## Begin Data to use

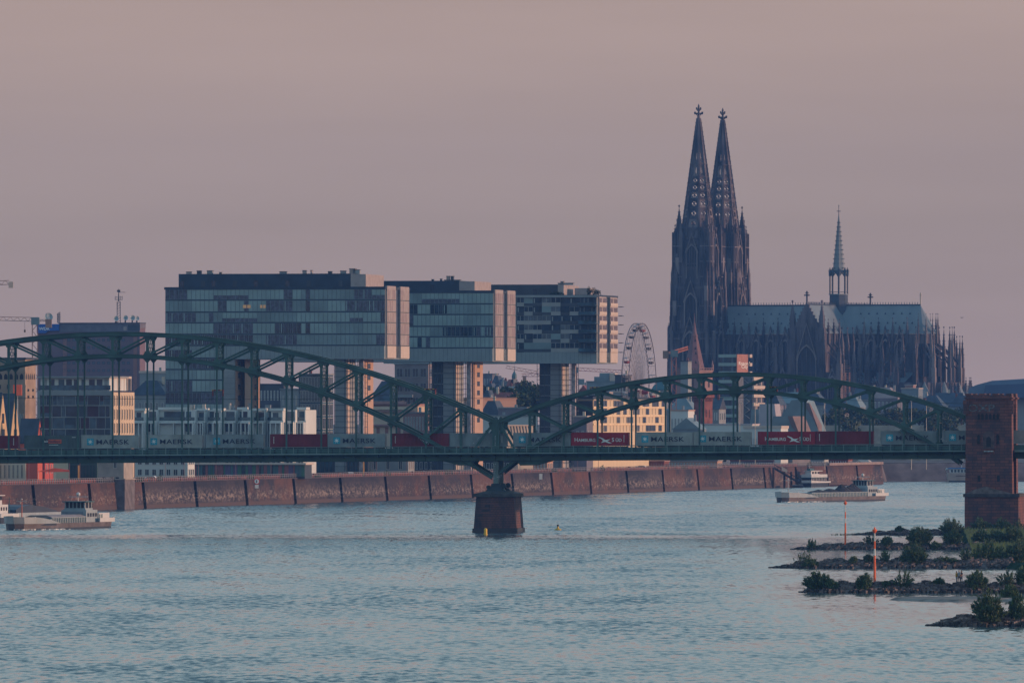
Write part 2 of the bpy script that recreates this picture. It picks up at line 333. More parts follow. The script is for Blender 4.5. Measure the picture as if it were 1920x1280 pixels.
mb.build('deck_girder', br)
mb = MB(BF); sloped(mb, A0, A1, 0.4, W2 - 0.4, o(-0.9), o(-0.1), M('track ballast', (0.09, 0.08, 0.075), 0.95, 0, 0.3, 1.0))
mb.build('track_bed', br)
mb = MB(BF)
for t in (1.2, 2.7, 5.6, 7.1): sloped(mb, A0, A1, t - 0.04, t + 0.04, o(-0.08), o(0.12), bridge_dark)
mb.build('rail', br)
for b in (-3.0, W2 + 3.0):
    mb = MB(BF)
    for h, t in ((1.40, 0.11), (0.95, 0.05), (0.5, 0.05)): sloped(mb, A0, A1, b - t / 2, b + t / 2, o(h - t), o(h), bridge_pale)
    for i in range(107):
        a = A0 + 0.4 + i * 2.5; mb.box(a - 0.075, a + 0.075, b - 0.06, b + 0.06, DZ(a) + 0.01, DZ(a) + 1.33, bridge_pale)
    for i in range(int((A1 - A0) / 0.42)):
        a = A0 + 0.2 + i * 0.42; mb.box(a - 0.015, a + 0.015, b - 0.012, b + 0.012, DZ(a) + 0.08, DZ(a) + 1.3, bridge_green)
    mb.build('railing', br)
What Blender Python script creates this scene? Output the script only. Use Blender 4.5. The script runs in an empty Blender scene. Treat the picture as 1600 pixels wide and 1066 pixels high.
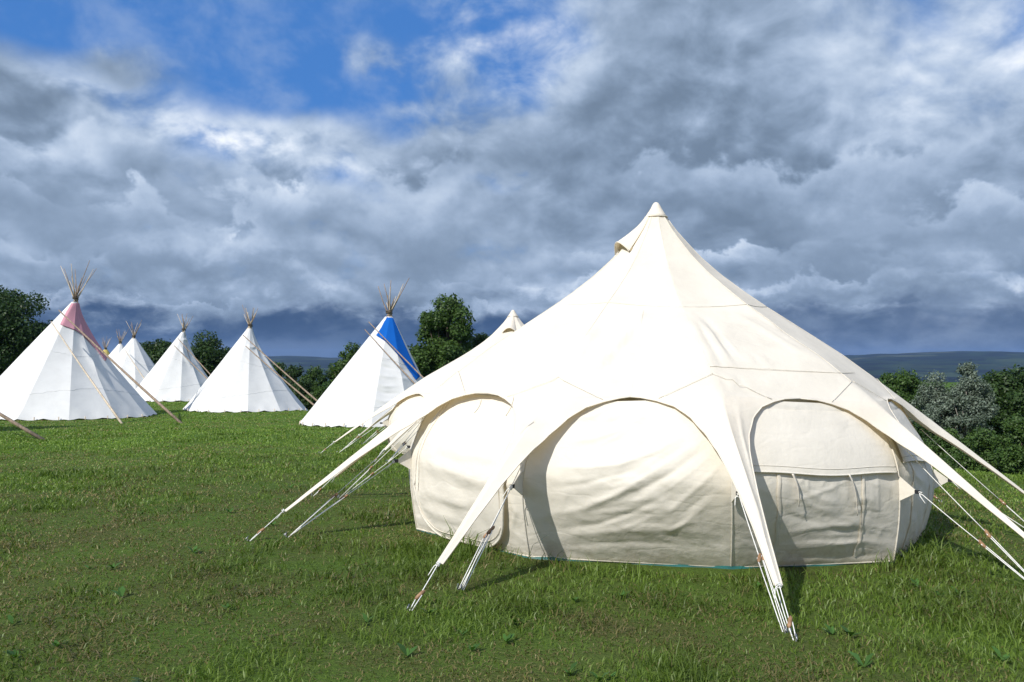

## End Data to use

> [Given request] Every entry above needs to be retyped exactly; drop the pictures.

> [Problem solution]
Write part 2 of the bpy script that recreates this picture. It picks up at line 333. More parts follow. The script is for Blender 4.5. Measure the picture as if it were 1920x1280 pixels.
mb.build('deck_girder', br)
mb = MB(BF); sloped(mb, A0, A1, 0.4, W2 - 0.4, o(-0.9), o(-0.1), M('track ballast', (0.09, 0.08, 0.075), 0.95, 0, 0.3, 1.0))
mb.build('track_bed', br)
mb = MB(BF)
for t in (1.2, 2.7, 5.6, 7.1): sloped(mb, A0, A1, t - 0.04, t + 0.04, o(-0.08), o(0.12), bridge_dark)
mb.build('rail', br)
for b in (-3.0, W2 + 3.0):
    mb = MB(BF)
    for h, t in ((1.40, 0.11), (0.95, 0.05), (0.5, 0.05)): sloped(mb, A0, A1, b - t / 2, b + t / 2, o(h - t), o(h), bridge_pale)
    for i in range(107):
        a = A0 + 0.4 + i * 2.5; mb.box(a - 0.075, a + 0.075, b - 0.06, b + 0.06, DZ(a) + 0.01, DZ(a) + 1.33, bridge_pale)
    for i in range(int((A1 - A0) / 0.42)):
        a = A0 + 0.2 + i * 0.42; mb.box(a - 0.015, a + 0.015, b - 0.012, b + 0.012, DZ(a) + 0.08, DZ(a) + 1.3, bridge_green)
    mb.build('railing', br)
What Blender Python script creates this scene? Output the script only. Use Blender 4.5. The script runs in an empty Blender scene. Treat the picture as 1600 pixels wide and 1066 pixels high.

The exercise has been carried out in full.